>> START Stored data

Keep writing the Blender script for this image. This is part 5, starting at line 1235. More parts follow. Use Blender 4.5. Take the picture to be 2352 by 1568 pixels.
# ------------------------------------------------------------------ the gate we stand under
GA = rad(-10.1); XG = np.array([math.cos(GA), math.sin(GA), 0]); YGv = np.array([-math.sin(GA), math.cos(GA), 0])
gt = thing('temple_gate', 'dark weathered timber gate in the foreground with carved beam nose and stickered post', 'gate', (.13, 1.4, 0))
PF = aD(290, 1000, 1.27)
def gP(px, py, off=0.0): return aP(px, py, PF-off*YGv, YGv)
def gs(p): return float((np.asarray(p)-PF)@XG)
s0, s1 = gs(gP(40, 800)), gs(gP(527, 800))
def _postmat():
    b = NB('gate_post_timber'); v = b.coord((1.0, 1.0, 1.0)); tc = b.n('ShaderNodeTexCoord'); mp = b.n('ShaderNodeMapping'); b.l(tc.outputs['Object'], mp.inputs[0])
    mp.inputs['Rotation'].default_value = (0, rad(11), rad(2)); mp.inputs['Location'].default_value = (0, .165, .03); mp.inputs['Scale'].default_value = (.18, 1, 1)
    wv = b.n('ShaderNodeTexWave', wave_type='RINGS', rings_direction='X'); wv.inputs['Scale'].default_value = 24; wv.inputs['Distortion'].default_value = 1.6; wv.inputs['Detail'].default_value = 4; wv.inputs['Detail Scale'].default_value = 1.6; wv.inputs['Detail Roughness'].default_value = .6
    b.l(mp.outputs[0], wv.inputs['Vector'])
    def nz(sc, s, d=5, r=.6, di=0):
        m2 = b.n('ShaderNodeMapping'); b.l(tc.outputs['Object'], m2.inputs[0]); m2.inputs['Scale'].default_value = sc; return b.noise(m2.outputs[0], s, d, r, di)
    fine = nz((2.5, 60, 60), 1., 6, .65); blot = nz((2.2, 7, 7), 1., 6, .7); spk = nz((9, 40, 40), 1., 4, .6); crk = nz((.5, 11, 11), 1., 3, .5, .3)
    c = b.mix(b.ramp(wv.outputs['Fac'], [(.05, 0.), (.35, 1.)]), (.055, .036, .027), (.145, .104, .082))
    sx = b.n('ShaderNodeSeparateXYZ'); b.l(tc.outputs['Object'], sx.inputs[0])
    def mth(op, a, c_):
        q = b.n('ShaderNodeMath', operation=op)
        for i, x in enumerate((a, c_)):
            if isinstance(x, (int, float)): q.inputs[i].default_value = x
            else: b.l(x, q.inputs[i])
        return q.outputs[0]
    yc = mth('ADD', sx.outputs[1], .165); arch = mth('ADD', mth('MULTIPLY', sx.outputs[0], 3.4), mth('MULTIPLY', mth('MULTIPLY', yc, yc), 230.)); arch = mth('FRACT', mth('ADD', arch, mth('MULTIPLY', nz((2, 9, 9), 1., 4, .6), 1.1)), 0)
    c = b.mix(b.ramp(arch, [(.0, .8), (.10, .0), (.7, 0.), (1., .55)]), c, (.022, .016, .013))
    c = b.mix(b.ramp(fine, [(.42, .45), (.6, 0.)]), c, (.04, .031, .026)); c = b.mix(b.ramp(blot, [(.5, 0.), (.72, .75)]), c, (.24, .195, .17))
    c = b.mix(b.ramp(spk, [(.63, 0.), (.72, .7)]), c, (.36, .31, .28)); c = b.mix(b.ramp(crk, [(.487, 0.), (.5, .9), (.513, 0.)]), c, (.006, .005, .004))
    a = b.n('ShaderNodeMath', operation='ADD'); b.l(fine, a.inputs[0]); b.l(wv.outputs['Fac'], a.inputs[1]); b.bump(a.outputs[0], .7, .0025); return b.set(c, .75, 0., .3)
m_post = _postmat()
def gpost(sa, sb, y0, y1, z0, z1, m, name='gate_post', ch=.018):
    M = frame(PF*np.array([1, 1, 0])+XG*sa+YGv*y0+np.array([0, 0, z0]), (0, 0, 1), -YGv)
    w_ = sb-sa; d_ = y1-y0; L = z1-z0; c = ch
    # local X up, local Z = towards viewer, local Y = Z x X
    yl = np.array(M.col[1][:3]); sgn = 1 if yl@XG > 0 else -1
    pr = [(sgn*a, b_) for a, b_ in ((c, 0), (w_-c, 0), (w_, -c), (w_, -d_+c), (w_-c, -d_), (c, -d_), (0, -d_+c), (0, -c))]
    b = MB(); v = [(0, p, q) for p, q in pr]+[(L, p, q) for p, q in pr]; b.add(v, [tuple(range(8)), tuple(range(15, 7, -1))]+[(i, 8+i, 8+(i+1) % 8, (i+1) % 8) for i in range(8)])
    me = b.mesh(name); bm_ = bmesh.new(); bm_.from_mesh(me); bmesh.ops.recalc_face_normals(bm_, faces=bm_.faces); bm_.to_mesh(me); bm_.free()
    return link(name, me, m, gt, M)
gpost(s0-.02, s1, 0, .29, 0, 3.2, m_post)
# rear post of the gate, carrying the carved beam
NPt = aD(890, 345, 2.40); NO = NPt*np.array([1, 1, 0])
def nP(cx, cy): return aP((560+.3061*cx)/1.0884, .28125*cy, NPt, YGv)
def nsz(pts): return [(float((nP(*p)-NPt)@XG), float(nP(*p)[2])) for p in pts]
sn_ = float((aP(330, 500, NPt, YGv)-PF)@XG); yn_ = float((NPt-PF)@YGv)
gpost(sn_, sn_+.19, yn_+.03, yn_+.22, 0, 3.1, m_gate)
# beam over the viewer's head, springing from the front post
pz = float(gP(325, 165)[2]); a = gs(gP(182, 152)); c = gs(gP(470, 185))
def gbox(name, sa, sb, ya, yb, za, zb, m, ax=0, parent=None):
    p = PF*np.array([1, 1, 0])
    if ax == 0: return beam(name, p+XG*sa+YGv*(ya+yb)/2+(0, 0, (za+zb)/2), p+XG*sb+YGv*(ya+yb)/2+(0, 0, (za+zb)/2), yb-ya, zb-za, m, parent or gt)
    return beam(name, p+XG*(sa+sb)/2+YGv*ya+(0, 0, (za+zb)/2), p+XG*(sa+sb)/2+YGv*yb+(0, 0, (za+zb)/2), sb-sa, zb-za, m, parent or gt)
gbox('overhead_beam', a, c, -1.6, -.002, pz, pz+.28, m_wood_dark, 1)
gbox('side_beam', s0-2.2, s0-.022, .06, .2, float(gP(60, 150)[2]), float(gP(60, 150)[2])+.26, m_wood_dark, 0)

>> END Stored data

> Task brief
Extract all of the data shown above without alteration.

> Response
Keep writing the Blender script for this image. This is part 5, starting at line 1235. More parts follow. Use Blender 4.5. Take the picture to be 2352 by 1568 pixels.
# ------------------------------------------------------------------ the gate we stand under
GA = rad(-10.1); XG = np.array([math.cos(GA), math.sin(GA), 0]); YGv = np.array([-math.sin(GA), math.cos(GA), 0])
gt = thing('temple_gate', 'dark weathered timber gate in the foreground with carved beam nose and stickered post', 'gate', (.13, 1.4, 0))
PF = aD(290, 1000, 1.27)
def gP(px, py, off=0.0): return aP(px, py, PF-off*YGv, YGv)
def gs(p): return float((np.asarray(p)-PF)@XG)
s0, s1 = gs(gP(40, 800)), gs(gP(527, 800))
def _postmat():
    b = NB('gate_post_timber'); v = b.coord((1.0, 1.0, 1.0)); tc = b.n('ShaderNodeTexCoord'); mp = b.n('ShaderNodeMapping'); b.l(tc.outputs['Object'], mp.inputs[0])
    mp.inputs['Rotation'].default_value = (0, rad(11), rad(2)); mp.inputs['Location'].default_value = (0, .165, .03); mp.inputs['Scale'].default_value = (.18, 1, 1)
    wv = b.n('ShaderNodeTexWave', wave_type='RINGS', rings_direction='X'); wv.inputs['Scale'].default_value = 24; wv.inputs['Distortion'].default_value = 1.6; wv.inputs['Detail'].default_value = 4; wv.inputs['Detail Scale'].default_value = 1.6; wv.inputs['Detail Roughness'].default_value = .6
    b.l(mp.outputs[0], wv.inputs['Vector'])
    def nz(sc, s, d=5, r=.6, di=0):
        m2 = b.n('ShaderNodeMapping'); b.l(tc.outputs['Object'], m2.inputs[0]); m2.inputs['Scale'].default_value = sc; return b.noise(m2.outputs[0], s, d, r, di)
    fine = nz((2.5, 60, 60), 1., 6, .65); blot = nz((2.2, 7, 7), 1., 6, .7); spk = nz((9, 40, 40), 1., 4, .6); crk = nz((.5, 11, 11), 1., 3, .5, .3)
    c = b.mix(b.ramp(wv.outputs['Fac'], [(.05, 0.), (.35, 1.)]), (.055, .036, .027), (.145, .104, .082))
    sx = b.n('ShaderNodeSeparateXYZ'); b.l(tc.outputs['Object'], sx.inputs[0])
    def mth(op, a, c_):
        q = b.n('ShaderNodeMath', operation=op)
        for i, x in enumerate((a, c_)):
            if isinstance(x, (int, float)): q.inputs[i].default_value = x
            else: b.l(x, q.inputs[i])
        return q.outputs[0]
    yc = mth('ADD', sx.outputs[1], .165); arch = mth('ADD', mth('MULTIPLY', sx.outputs[0], 3.4), mth('MULTIPLY', mth('MULTIPLY', yc, yc), 230.)); arch = mth('FRACT', mth('ADD', arch, mth('MULTIPLY', nz((2, 9, 9), 1., 4, .6), 1.1)), 0)
    c = b.mix(b.ramp(arch, [(.0, .8), (.10, .0), (.7, 0.), (1., .55)]), c, (.022, .016, .013))
    c = b.mix(b.ramp(fine, [(.42, .45), (.6, 0.)]), c, (.04, .031, .026)); c = b.mix(b.ramp(blot, [(.5, 0.), (.72, .75)]), c, (.24, .195, .17))
    c = b.mix(b.ramp(spk, [(.63, 0.), (.72, .7)]), c, (.36, .31, .28)); c = b.mix(b.ramp(crk, [(.487, 0.), (.5, .9), (.513, 0.)]), c, (.006, .005, .004))
    a = b.n('ShaderNodeMath', operation='ADD'); b.l(fine, a.inputs[0]); b.l(wv.outputs['Fac'], a.inputs[1]); b.bump(a.outputs[0], .7, .0025); return b.set(c, .75, 0., .3)
m_post = _postmat()
def gpost(sa, sb, y0, y1, z0, z1, m, name='gate_post', ch=.018):
    M = frame(PF*np.array([1, 1, 0])+XG*sa+YGv*y0+np.array([0, 0, z0]), (0, 0, 1), -YGv)
    w_ = sb-sa; d_ = y1-y0; L = z1-z0; c = ch
    # local X up, local Z = towards viewer, local Y = Z x X
    yl = np.array(M.col[1][:3]); sgn = 1 if yl@XG > 0 else -1
    pr = [(sgn*a, b_) for a, b_ in ((c, 0), (w_-c, 0), (w_, -c), (w_, -d_+c), (w_-c, -d_), (c, -d_), (0, -d_+c), (0, -c))]
    b = MB(); v = [(0, p, q) for p, q in pr]+[(L, p, q) for p, q in pr]; b.add(v, [tuple(range(8)), tuple(range(15, 7, -1))]+[(i, 8+i, 8+(i+1) % 8, (i+1) % 8) for i in range(8)])
    me = b.mesh(name); bm_ = bmesh.new(); bm_.from_mesh(me); bmesh.ops.recalc_face_normals(bm_, faces=bm_.faces); bm_.to_mesh(me); bm_.free()
    return link(name, me, m, gt, M)
gpost(s0-.02, s1, 0, .29, 0, 3.2, m_post)
# rear post of the gate, carrying the carved beam
NPt = aD(890, 345, 2.40); NO = NPt*np.array([1, 1, 0])
def nP(cx, cy): return aP((560+.3061*cx)/1.0884, .28125*cy, NPt, YGv)
def nsz(pts): return [(float((nP(*p)-NPt)@XG), float(nP(*p)[2])) for p in pts]
sn_ = float((aP(330, 500, NPt, YGv)-PF)@XG); yn_ = float((NPt-PF)@YGv)
gpost(sn_, sn_+.19, yn_+.03, yn_+.22, 0, 3.1, m_gate)
# beam over the viewer's head, springing from the front post
pz = float(gP(325, 165)[2]); a = gs(gP(182, 152)); c = gs(gP(470, 185))
def gbox(name, sa, sb, ya, yb, za, zb, m, ax=0, parent=None):
    p = PF*np.array([1, 1, 0])
    if ax == 0: return beam(name, p+XG*sa+YGv*(ya+yb)/2+(0, 0, (za+zb)/2), p+XG*sb+YGv*(ya+yb)/2+(0, 0, (za+zb)/2), yb-ya, zb-za, m, parent or gt)
    return beam(name, p+XG*(sa+sb)/2+YGv*ya+(0, 0, (za+zb)/2), p+XG*(sa+sb)/2+YGv*yb+(0, 0, (za+zb)/2), sb-sa, zb-za, m, parent or gt)
gbox('overhead_beam', a, c, -1.6, -.002, pz, pz+.28, m_wood_dark, 1)
gbox('side_beam', s0-2.2, s0-.022, .06, .2, float(gP(60, 150)[2]), float(gP(60, 150)[2])+.26, m_wood_dark, 0)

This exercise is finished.